→ What you will do: Copy out every line exactly as given.

→ Collected data:
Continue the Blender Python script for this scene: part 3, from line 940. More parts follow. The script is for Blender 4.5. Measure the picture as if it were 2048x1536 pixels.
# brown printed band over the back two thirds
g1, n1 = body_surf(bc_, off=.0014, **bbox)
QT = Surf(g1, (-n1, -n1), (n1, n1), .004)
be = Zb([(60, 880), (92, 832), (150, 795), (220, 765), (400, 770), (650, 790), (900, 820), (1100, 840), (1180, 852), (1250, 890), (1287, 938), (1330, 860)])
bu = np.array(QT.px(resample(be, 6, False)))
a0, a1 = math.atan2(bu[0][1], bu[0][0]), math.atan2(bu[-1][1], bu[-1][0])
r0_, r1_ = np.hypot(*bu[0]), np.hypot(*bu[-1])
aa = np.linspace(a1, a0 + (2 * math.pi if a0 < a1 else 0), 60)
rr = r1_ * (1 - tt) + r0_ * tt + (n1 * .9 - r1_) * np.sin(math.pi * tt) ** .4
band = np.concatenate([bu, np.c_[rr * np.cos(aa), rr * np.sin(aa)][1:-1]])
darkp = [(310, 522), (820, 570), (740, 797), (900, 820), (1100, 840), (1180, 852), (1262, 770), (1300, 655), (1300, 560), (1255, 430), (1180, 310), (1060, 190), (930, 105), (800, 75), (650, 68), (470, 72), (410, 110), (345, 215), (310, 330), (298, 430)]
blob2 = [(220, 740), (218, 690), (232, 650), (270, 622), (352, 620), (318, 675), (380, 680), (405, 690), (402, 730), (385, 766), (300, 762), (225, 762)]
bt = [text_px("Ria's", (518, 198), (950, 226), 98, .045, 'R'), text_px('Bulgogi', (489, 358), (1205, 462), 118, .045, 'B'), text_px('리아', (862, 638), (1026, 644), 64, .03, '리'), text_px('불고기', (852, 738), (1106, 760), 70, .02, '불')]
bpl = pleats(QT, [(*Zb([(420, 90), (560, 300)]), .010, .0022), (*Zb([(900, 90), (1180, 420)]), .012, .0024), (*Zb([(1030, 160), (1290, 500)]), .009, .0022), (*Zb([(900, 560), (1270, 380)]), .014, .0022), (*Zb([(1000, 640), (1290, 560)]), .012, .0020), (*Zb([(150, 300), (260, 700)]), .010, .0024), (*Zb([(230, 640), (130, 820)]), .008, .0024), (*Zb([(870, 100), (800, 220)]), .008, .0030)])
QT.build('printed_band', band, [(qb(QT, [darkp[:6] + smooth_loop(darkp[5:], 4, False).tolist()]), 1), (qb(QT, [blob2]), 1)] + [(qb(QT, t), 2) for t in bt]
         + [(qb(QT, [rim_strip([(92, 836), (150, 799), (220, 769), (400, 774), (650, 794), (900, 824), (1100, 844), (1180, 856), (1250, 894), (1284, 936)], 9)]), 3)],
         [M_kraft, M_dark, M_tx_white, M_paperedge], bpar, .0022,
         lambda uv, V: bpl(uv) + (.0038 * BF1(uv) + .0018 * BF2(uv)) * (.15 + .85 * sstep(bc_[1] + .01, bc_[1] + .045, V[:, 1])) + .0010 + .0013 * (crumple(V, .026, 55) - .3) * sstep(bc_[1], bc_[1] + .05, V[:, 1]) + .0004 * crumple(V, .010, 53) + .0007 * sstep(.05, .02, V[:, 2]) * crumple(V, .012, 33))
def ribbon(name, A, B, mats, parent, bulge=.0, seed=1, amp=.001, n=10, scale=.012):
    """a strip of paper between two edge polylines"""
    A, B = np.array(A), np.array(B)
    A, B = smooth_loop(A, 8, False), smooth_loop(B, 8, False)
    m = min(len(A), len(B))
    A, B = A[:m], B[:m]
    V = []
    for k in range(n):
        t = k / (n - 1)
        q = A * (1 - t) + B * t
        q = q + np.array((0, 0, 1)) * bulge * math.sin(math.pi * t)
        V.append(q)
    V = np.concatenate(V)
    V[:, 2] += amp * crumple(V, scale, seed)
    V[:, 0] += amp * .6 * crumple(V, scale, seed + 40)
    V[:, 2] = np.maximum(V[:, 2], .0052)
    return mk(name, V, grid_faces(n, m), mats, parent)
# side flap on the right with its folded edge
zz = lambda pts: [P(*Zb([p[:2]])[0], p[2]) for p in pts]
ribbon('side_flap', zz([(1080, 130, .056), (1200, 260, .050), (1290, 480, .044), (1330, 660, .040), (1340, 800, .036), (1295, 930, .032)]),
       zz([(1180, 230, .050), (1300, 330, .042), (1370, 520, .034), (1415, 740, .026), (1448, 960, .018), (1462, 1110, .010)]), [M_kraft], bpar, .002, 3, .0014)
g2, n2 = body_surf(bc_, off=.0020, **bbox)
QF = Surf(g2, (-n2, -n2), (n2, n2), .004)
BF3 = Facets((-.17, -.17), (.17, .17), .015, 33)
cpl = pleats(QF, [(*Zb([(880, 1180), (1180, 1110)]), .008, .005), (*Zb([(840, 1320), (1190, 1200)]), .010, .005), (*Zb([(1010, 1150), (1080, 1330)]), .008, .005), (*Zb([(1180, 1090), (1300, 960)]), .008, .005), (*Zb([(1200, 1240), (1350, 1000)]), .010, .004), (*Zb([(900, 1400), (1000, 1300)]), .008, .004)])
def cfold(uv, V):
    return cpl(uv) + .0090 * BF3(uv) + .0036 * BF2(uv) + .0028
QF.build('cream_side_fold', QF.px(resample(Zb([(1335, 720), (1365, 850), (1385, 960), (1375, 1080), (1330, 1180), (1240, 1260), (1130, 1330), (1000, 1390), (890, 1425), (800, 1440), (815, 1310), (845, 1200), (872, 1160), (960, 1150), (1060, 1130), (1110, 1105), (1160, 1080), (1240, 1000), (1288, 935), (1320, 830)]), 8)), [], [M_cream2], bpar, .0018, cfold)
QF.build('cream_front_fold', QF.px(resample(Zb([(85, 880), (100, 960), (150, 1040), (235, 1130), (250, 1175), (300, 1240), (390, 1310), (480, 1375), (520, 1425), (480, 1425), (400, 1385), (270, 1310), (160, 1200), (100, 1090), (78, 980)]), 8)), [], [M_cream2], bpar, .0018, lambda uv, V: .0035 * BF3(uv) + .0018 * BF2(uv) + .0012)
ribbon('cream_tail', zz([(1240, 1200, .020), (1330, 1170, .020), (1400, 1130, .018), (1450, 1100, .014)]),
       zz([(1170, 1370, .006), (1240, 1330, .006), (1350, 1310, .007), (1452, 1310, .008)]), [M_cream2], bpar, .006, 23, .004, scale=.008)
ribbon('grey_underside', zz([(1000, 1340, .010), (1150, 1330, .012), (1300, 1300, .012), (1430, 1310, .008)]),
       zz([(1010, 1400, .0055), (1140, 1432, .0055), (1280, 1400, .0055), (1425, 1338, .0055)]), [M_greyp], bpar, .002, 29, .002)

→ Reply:
Continue the Blender Python script for this scene: part 3, from line 940. More parts follow. The script is for Blender 4.5. Measure the picture as if it were 2048x1536 pixels.
# brown printed band over the back two thirds
g1, n1 = body_surf(bc_, off=.0014, **bbox)
QT = Surf(g1, (-n1, -n1), (n1, n1), .004)
be = Zb([(60, 880), (92, 832), (150, 795), (220, 765), (400, 770), (650, 790), (900, 820), (1100, 840), (1180, 852), (1250, 890), (1287, 938), (1330, 860)])
bu = np.array(QT.px(resample(be, 6, False)))
a0, a1 = math.atan2(bu[0][1], bu[0][0]), math.atan2(bu[-1][1], bu[-1][0])
r0_, r1_ = np.hypot(*bu[0]), np.hypot(*bu[-1])
aa = np.linspace(a1, a0 + (2 * math.pi if a0 < a1 else 0), 60)
rr = r1_ * (1 - tt) + r0_ * tt + (n1 * .9 - r1_) * np.sin(math.pi * tt) ** .4
band = np.concatenate([bu, np.c_[rr * np.cos(aa), rr * np.sin(aa)][1:-1]])
darkp = [(310, 522), (820, 570), (740, 797), (900, 820), (1100, 840), (1180, 852), (1262, 770), (1300, 655), (1300, 560), (1255, 430), (1180, 310), (1060, 190), (930, 105), (800, 75), (650, 68), (470, 72), (410, 110), (345, 215), (310, 330), (298, 430)]
blob2 = [(220, 740), (218, 690), (232, 650), (270, 622), (352, 620), (318, 675), (380, 680), (405, 690), (402, 730), (385, 766), (300, 762), (225, 762)]
bt = [text_px("Ria's", (518, 198), (950, 226), 98, .045, 'R'), text_px('Bulgogi', (489, 358), (1205, 462), 118, .045, 'B'), text_px('리아', (862, 638), (1026, 644), 64, .03, '리'), text_px('불고기', (852, 738), (1106, 760), 70, .02, '불')]
bpl = pleats(QT, [(*Zb([(420, 90), (560, 300)]), .010, .0022), (*Zb([(900, 90), (1180, 420)]), .012, .0024), (*Zb([(1030, 160), (1290, 500)]), .009, .0022), (*Zb([(900, 560), (1270, 380)]), .014, .0022), (*Zb([(1000, 640), (1290, 560)]), .012, .0020), (*Zb([(150, 300), (260, 700)]), .010, .0024), (*Zb([(230, 640), (130, 820)]), .008, .0024), (*Zb([(870, 100), (800, 220)]), .008, .0030)])
QT.build('printed_band', band, [(qb(QT, [darkp[:6] + smooth_loop(darkp[5:], 4, False).tolist()]), 1), (qb(QT, [blob2]), 1)] + [(qb(QT, t), 2) for t in bt]
         + [(qb(QT, [rim_strip([(92, 836), (150, 799), (220, 769), (400, 774), (650, 794), (900, 824), (1100, 844), (1180, 856), (1250, 894), (1284, 936)], 9)]), 3)],
         [M_kraft, M_dark, M_tx_white, M_paperedge], bpar, .0022,
         lambda uv, V: bpl(uv) + (.0038 * BF1(uv) + .0018 * BF2(uv)) * (.15 + .85 * sstep(bc_[1] + .01, bc_[1] + .045, V[:, 1])) + .0010 + .0013 * (crumple(V, .026, 55) - .3) * sstep(bc_[1], bc_[1] + .05, V[:, 1]) + .0004 * crumple(V, .010, 53) + .0007 * sstep(.05, .02, V[:, 2]) * crumple(V, .012, 33))
def ribbon(name, A, B, mats, parent, bulge=.0, seed=1, amp=.001, n=10, scale=.012):
    """a strip of paper between two edge polylines"""
    A, B = np.array(A), np.array(B)
    A, B = smooth_loop(A, 8, False), smooth_loop(B, 8, False)
    m = min(len(A), len(B))
    A, B = A[:m], B[:m]
    V = []
    for k in range(n):
        t = k / (n - 1)
        q = A * (1 - t) + B * t
        q = q + np.array((0, 0, 1)) * bulge * math.sin(math.pi * t)
        V.append(q)
    V = np.concatenate(V)
    V[:, 2] += amp * crumple(V, scale, seed)
    V[:, 0] += amp * .6 * crumple(V, scale, seed + 40)
    V[:, 2] = np.maximum(V[:, 2], .0052)
    return mk(name, V, grid_faces(n, m), mats, parent)
# side flap on the right with its folded edge
zz = lambda pts: [P(*Zb([p[:2]])[0], p[2]) for p in pts]
ribbon('side_flap', zz([(1080, 130, .056), (1200, 260, .050), (1290, 480, .044), (1330, 660, .040), (1340, 800, .036), (1295, 930, .032)]),
       zz([(1180, 230, .050), (1300, 330, .042), (1370, 520, .034), (1415, 740, .026), (1448, 960, .018), (1462, 1110, .010)]), [M_kraft], bpar, .002, 3, .0014)
g2, n2 = body_surf(bc_, off=.0020, **bbox)
QF = Surf(g2, (-n2, -n2), (n2, n2), .004)
BF3 = Facets((-.17, -.17), (.17, .17), .015, 33)
cpl = pleats(QF, [(*Zb([(880, 1180), (1180, 1110)]), .008, .005), (*Zb([(840, 1320), (1190, 1200)]), .010, .005), (*Zb([(1010, 1150), (1080, 1330)]), .008, .005), (*Zb([(1180, 1090), (1300, 960)]), .008, .005), (*Zb([(1200, 1240), (1350, 1000)]), .010, .004), (*Zb([(900, 1400), (1000, 1300)]), .008, .004)])
def cfold(uv, V):
    return cpl(uv) + .0090 * BF3(uv) + .0036 * BF2(uv) + .0028
QF.build('cream_side_fold', QF.px(resample(Zb([(1335, 720), (1365, 850), (1385, 960), (1375, 1080), (1330, 1180), (1240, 1260), (1130, 1330), (1000, 1390), (890, 1425), (800, 1440), (815, 1310), (845, 1200), (872, 1160), (960, 1150), (1060, 1130), (1110, 1105), (1160, 1080), (1240, 1000), (1288, 935), (1320, 830)]), 8)), [], [M_cream2], bpar, .0018, cfold)
QF.build('cream_front_fold', QF.px(resample(Zb([(85, 880), (100, 960), (150, 1040), (235, 1130), (250, 1175), (300, 1240), (390, 1310), (480, 1375), (520, 1425), (480, 1425), (400, 1385), (270, 1310), (160, 1200), (100, 1090), (78, 980)]), 8)), [], [M_cream2], bpar, .0018, lambda uv, V: .0035 * BF3(uv) + .0018 * BF2(uv) + .0012)
ribbon('cream_tail', zz([(1240, 1200, .020), (1330, 1170, .020), (1400, 1130, .018), (1450, 1100, .014)]),
       zz([(1170, 1370, .006), (1240, 1330, .006), (1350, 1310, .007), (1452, 1310, .008)]), [M_cream2], bpar, .006, 23, .004, scale=.008)
ribbon('grey_underside', zz([(1000, 1340, .010), (1150, 1330, .012), (1300, 1300, .012), (1430, 1310, .008)]),
       zz([(1010, 1400, .0055), (1140, 1432, .0055), (1280, 1400, .0055), (1425, 1338, .0055)]), [M_greyp], bpar, .002, 29, .002)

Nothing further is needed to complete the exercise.